What are your monthly payments going to be? Our good friends have an MBA and law degree to pay for and the monthly payments are more than their mortgage.
I think FI and I have close to that combined. I'm on the IBR plan, and he's applying for it. On the standard repayment plan my monthly payment would be $840 a month!
Post by pixelpassion on Nov 7, 2013 17:47:58 GMT -5
We already signed up for IBR for our graduate loans. My undergrad loans are private, so I'm screwed on that front. Honestly, the first year or two is going to suck until we really get ourselves situated career wise (I'm just starting a new job and FI is getting his appraiser's license).
But we're looking at maybe a 15 year plan to pay this shit off. Monthly payment is probably going to be around...$1500 at the lowest
I don't have a lot of helpful advice, but there are a few ladies on MM that have had balances around this amount that might have some suggestions on the best path(s) forward.
I don't have a lot of helpful advice, but there are a few ladies on MM that have had balances around this amount that might have some suggestions on the best path(s) forward.
3 degrees --> 1 undergrad 2 grad
I will definitely be perusing MM aggressively in the coming days
I also hate SLs. Mine alone are more than our mortgage payment.
This is probably (very) flameful, but I don't even know how much my H still owes. I see the payments every month, but that's it. I think I'd rather not know.
Post by EmilieMadison on Nov 7, 2013 18:12:49 GMT -5
Wow. I hope you're able to work out a reasonable plan that doesn't completely drown you I can't even wrap my mind around the payments for the loans vs what I am (very nosily and rudely) assuming is your income.
I only went to a community college and paid as I went so I have NO idea about how student loans work but HOW is that possible. How is a degree for social work and vocal performance/teaching over $200k?!?
My social work degree was only about $40k total for the two years since I went to a state school. FI's school charged around 35k a year in tuition.
The bulk of the debt is from my undergrad private loan. No one in my family (myself included) knew what we were doing. So because of the high amount of accrued interest, my undergrad loans came out to 126,000.
I only went to a community college and paid as I went so I have NO idea about how student loans work but HOW is that possible. How is a degree for social work and vocal performance/teaching over $200k?!?
Private colleges and crazy loan terms. And I hope you dont take offense to this OP because I'm really just making a huge generalization, but it seems like a lot of the recent grads I know (both undergrad and grad school) went to really expensive schools and got really expensive degrees to get jobs that will never pay very much. That freaks me out!!

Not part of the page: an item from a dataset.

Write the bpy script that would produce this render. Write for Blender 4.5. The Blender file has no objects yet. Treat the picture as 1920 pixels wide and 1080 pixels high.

God your generation got screwed. My parents paid nothing for me to go to college and law school. I graduated with about $50K in loans. In 2003. It started to go to hell my last year of law school but wow. Wow. $250K.
God your generation got screwed. My parents paid nothing for me to go to college and law school. I graduated with about $50K in loans. In 2003. It started to go to hell my last year of law school but wow. Wow. $250K.
Seriously, the saddest part is that a significant number of my friends/classmates have exactly this problem. Lol and people wonder why Gen Y is so pissed off at everything.
I only went to a community college and paid as I went so I have NO idea about how student loans work but HOW is that possible. How is a degree for social work and vocal performance/teaching over $200k?!?
Private colleges and crazy loan terms. And I hope you dont take offense to this OP because I'm really just making a huge generalization, but it seems like a lot of the recent grads I know (both undergrad and grad school) went to really expensive schools and got really expensive degrees to get jobs that will never pay very much. That freaks me out!!
No offense taken because I agree with you. I am very thankful that FI and I also have additional work in appraisals that makes up for our low paying fields since its much more lucrative. And I can't imagine having to function without it.
God your generation got screwed. My parents paid nothing for me to go to college and law school. I graduated with about $50K in loans. In 2003. It started to go to hell my last year of law school but wow. Wow. $250K.
Seriously, the saddest part is that a significant number of my friends/classmates have exactly this problem. Lol and people wonder why Gen Y is so pissed off at everything.
I have to admit, I have done a fair amount of "whatever, I have student loans, totally worth it, what are they complaining about." It took seeing the amount of loans you have, and what you are doing professionally, for me to actually be stunned into thre realization your loans aren't like my loans at all.
Post by gretchenindisguise on Nov 7, 2013 18:22:10 GMT -5
Yeah, my issue was a) I went to a private U for grad school b) I trusted them when they said that most had at least half funding throughout all of their time there c) I thought 'fully' funded meant fully funded - not mostly funded d) I pissed off the director of the program fairly majorly at the end of my (mostly funded) first year.